Physics-based machine learning for fatigue lifetime prediction under non-uniform loading scenarios
Abedulgader Baktheer, Fadi Aldakheel
TL;DR
This work develops a physics‑based machine learning surrogate (φML) to predict fatigue lifetime under non‑uniform loading. By training a feed‑forward neural network on data generated from an anisotropic continuum damage model and enforcing physics through custom losses, φML achieves accurate predictions with limited experimental data and dramatically reduced computation time. The approach generalizes from two‑level to multi‑level loading scenarios, aligning with experimental trends that Palmgren‑Miner fails to capture, and enabling real‑time fatigue assessment within digital twins. The results demonstrate substantial speedups, robustness to data scarcity, and potential for integrating advanced multiscale fatigue phenomena into engineering decision workflows. Overall, φML offers a practical, physics‑informed route to reliable fatigue life prediction for complex loading histories in concrete and related materials.
Abstract
Accurate lifetime prediction of structures subjected to cyclic loading is vital, especially in scenarios involving non-uniform loading histories where load sequencing critically influences structural durability. Addressing this complexity requires advanced modeling approaches capable of capturing the intricate relationship between loading sequences and fatigue lifetime. Traditional fatigue simulations are computationally prohibitive, necessitating more efficient methods. This study highlights the potential of physics-based machine learning ($φ$ML) to predict the fatigue lifetime of materials. Specifically, a FFNN is designed to embed physical constraints from experimental evidence directly into its architecture to enhance prediction accuracy. It is trained using numerical simulations generated by a physically based anisotropic continuum damage fatigue model. The model is calibrated and validated against experimental fatigue data of concrete cylinder specimens tested in uniaxial compression. The proposed approach demonstrates superior accuracy compared to purely data-driven neural networks, particularly in situations with limited training data, achieving realistic predictions of damage accumulation. Thus, a general algorithm is developed and successfully applied to predict fatigue lifetimes under complex loading scenarios with multiple loading ranges. Hereby, the $φ$ML model serves as a surrogate to capture damage evolution across load transitions.

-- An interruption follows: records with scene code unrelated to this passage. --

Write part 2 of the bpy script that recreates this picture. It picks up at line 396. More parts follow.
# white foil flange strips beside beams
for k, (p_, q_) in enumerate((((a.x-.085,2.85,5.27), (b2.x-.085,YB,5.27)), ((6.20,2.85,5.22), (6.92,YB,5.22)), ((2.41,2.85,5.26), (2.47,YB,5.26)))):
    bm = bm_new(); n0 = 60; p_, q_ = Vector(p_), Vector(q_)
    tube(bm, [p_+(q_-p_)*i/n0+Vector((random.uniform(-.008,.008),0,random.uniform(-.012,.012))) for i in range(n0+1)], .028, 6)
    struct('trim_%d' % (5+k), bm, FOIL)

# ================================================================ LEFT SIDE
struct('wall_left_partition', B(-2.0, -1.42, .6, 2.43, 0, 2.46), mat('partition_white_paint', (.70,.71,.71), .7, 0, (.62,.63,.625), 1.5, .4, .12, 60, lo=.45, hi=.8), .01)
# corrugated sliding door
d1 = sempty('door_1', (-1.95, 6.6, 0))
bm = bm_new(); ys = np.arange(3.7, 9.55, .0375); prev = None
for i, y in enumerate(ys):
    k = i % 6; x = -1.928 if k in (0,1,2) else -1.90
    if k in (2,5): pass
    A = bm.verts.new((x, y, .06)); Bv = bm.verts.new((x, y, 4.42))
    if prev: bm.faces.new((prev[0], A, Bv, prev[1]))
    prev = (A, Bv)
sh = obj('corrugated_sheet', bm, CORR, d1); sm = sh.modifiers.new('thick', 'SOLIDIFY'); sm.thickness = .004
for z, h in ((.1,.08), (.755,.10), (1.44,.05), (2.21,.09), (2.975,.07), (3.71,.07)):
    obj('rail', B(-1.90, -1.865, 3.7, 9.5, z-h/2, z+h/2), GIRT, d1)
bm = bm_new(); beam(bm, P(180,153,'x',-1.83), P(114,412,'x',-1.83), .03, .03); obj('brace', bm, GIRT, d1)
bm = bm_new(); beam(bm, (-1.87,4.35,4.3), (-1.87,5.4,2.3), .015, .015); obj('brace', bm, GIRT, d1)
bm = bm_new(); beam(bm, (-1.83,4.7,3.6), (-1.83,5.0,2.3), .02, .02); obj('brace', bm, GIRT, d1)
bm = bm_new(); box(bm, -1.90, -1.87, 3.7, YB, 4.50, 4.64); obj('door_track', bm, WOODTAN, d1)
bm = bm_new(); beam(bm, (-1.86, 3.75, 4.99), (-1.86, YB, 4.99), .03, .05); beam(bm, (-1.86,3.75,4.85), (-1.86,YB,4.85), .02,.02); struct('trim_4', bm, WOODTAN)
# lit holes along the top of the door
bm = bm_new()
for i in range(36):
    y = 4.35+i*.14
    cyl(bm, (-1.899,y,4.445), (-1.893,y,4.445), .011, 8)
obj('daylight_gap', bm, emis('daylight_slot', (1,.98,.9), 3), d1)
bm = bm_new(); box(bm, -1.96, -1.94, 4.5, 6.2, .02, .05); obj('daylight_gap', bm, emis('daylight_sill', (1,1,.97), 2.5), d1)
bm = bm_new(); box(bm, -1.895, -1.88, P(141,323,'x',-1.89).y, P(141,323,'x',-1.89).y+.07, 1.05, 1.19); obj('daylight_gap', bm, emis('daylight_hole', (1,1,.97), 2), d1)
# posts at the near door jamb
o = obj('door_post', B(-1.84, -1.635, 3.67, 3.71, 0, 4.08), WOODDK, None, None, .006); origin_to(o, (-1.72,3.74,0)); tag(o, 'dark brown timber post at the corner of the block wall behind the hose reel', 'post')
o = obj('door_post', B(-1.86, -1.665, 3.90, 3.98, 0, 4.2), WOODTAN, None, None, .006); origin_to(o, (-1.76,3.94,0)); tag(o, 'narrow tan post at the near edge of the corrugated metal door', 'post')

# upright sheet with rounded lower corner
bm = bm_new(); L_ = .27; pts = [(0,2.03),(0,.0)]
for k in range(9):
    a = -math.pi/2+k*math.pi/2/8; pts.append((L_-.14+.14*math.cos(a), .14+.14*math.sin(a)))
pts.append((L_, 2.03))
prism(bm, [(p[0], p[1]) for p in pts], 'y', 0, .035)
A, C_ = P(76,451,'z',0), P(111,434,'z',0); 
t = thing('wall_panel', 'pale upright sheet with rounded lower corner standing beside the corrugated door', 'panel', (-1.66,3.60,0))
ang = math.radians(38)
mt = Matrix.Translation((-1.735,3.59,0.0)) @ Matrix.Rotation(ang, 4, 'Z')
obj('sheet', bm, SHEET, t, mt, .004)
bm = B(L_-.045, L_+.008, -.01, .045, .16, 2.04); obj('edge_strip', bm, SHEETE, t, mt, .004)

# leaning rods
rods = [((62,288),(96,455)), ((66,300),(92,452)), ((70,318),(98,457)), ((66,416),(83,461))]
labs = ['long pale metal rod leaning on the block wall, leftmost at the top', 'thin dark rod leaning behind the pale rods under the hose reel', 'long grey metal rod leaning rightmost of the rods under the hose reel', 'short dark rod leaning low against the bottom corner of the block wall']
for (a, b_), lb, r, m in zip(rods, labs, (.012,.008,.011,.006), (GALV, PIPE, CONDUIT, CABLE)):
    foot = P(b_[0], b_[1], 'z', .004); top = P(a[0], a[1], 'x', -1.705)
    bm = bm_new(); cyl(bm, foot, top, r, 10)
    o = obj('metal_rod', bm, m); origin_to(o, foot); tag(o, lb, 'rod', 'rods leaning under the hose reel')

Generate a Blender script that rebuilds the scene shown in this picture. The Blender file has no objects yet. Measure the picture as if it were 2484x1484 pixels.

The $φ$ML based algorithm is subsequently employed to investigate the influence of multiple loading transitions on accumulated fatigue life, and its predictions align with trends observed in recent experimental studies. This work demonstrates $φ$ML as a promising technique for efficient and reliable fatigue life prediction in engineering structures, with possible integration into digital twin models for real-time assessment.